Sebelumnya, Sekawan Intipratama pada Oktober 2018 merampungkan proses izin usaha pertambangan lewat anak usahanya yakni PT Indo Wana Bara Mining Coal (IWMBC), yang tahun lalu dalam proses persetujuan dari Kementerian Energi dan Sumber Daya Mineral (ESDM).
Direktur Utama SIAP Christian Victor Ponto ketika itu mengatakan, jika izin tersebut sudah diperoleh, maka kemungkinan transaksi perdagangan sahamnya bisa kembali dilakukan. Pasalnya, sejak 2015 saham perseroan di suspensi oleh BEI hingga saat ini.
"Kami masih tunggu izin ini dan persetujuan Rencana Kerja Anggaran dan Biaya (RKAB) yang kami serahkan. Karena ini bagian dari persyaratan suspensi dibuka, karena bursa ini meunggu kapan kami produksinya," ujarnya usai di Gedung BEI, Kamis (4/10/18).
Kasus ini terjadi pada akhir 2015. Dikutip dari Detikfinance, Bursa Efek Indonesia (BEI) saat itu sudah menemukan adanya transaksi mencurigakan dari saham SIAP.

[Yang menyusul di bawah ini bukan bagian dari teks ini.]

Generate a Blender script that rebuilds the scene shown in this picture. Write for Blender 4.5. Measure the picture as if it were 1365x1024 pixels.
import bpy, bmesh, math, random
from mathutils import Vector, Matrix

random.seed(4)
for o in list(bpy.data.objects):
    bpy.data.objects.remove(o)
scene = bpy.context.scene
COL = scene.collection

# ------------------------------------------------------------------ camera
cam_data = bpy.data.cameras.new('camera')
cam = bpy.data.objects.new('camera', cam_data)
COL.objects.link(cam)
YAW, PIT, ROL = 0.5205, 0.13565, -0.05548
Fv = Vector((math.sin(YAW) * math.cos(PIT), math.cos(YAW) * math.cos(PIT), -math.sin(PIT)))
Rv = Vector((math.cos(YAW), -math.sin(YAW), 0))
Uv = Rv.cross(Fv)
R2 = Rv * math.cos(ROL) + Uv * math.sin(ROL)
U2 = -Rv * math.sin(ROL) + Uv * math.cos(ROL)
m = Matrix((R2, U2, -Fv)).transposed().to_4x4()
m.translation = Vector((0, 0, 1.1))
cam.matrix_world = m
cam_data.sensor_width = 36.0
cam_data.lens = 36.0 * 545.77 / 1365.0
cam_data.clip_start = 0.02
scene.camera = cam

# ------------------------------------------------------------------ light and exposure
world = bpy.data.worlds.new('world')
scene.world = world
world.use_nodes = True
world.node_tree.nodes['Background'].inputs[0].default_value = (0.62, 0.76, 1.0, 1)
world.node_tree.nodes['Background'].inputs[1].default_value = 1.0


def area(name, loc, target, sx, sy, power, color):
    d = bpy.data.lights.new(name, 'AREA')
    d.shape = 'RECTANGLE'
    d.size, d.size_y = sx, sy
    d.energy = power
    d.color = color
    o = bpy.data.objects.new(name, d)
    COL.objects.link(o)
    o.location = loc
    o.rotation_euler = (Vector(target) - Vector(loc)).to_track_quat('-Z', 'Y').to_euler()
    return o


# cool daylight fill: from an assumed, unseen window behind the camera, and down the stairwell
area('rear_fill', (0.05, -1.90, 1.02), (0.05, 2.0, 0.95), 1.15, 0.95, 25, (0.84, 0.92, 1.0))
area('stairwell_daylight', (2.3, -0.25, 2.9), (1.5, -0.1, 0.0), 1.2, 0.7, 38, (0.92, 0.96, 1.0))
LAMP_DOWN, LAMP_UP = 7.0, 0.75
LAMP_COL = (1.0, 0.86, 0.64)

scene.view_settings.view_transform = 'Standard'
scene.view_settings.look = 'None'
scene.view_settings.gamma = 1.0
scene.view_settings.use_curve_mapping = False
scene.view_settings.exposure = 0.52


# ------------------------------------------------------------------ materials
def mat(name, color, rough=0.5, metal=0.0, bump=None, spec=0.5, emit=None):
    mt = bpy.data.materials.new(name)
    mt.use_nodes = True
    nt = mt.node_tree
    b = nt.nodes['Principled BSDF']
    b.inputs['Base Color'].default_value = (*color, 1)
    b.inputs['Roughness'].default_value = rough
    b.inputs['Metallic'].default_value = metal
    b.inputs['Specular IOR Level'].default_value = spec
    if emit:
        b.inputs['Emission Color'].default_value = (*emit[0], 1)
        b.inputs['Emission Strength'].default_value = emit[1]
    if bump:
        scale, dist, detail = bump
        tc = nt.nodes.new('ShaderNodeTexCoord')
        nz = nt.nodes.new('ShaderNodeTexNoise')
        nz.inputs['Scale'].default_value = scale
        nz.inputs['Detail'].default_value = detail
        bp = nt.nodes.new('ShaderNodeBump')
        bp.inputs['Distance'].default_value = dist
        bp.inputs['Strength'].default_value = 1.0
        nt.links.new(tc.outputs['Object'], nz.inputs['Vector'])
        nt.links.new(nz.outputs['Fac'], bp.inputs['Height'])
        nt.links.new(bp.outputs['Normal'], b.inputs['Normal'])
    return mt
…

Kabarnya, saham tersebut 'digoreng' hingga harganya naik berkali-kali lipat. Setelah harga saham SIAP melambung, kabarnya salah satu pemegang saham melakukan repo (repurchase agreement) alias gadai saham. Namun sampai jatuh tempo saham hasil gadai itu tidak dibeli kembali oleh si pemegang saham.
Akibatnya, saham SIAP pun terpaksa dijual ke pasar (forced sell). Bila tidak ada yang menampung, maka broker yang harus membayar sementara.
BEI saat itu menginterogasi sekitar delapan broker terkait hal ini. Ada tiga broker yang juga dibekukan sementara, yaitu PT Danareksa Sekuritas (anak usaha BUMN PT Danareksa), PT Reliance Securities, dan PT Millenium Danatama Sekuritas.
Danareksa Sekuritas dinilai terlibat dalam skandal perdagangan saham fiktif atau 'goreng' saham milik SIAP. Akibatnya, Danareksa mengalami kerugian cukup besar, karena sempat dilarang berjualan.
Menteri BUMN ketika itu, Rini Soemarno, juga sempat buka suara soal ini. Rini menyangkan ini terjadi karena aktivitas terlarang tersebut dilakukan oleh anak usaha BUMN.
"Sedih saya karena sebagai perusahaan negara dan anak BUMN, tentunya ini yang tidak boleh terjadi," kata Rini, dengan muka sedih di Kementerian BUMN, Jakarta, Kamis (12/11/2015) dikutip Detikfinance.
Untuk menindaklanjuti skandal tersebut, Rini menugaskan Deputi Bidang Usaha Jasa Keuangan, Jasa Survei dan Konsultan BUMN, Gatot Trihargo dan manajemen Danareksa melakukan audit investigasi.
 Foto: Company Report SIAP Januari 2019 |
Hanya saja, pemberitaan sejumlah media massa pada era 2015 itu juga memunculkan kabar terkait dengan jejak Danareksa di aksi korporasi SIAP pada tahun 2014 yakni penerbitan saham baru dengan Hak Memesan Efek Terlebih Dahulu (HMEDT) atau rights issue senilai Rp 4,68 triliun.
Ketika itu, SIAP bakal menerbitkan saham baru (rights issue) di mana dana yang akan diperoleh untuk mengakuisisi perusahaan tambang. Perseroan akan menerbitkan 23 miliar saham dengan harga pelaksanaan sebesar Rp 200 per saham, jadi total dana yang diraup mencapai Rp 4,68 triliun.
Nah saat itu, SIAP menunjuk Danareksa Sekuritas sebagai pembeli siaga yang siap mengeksekusi sampai dengan 23 miliar saham.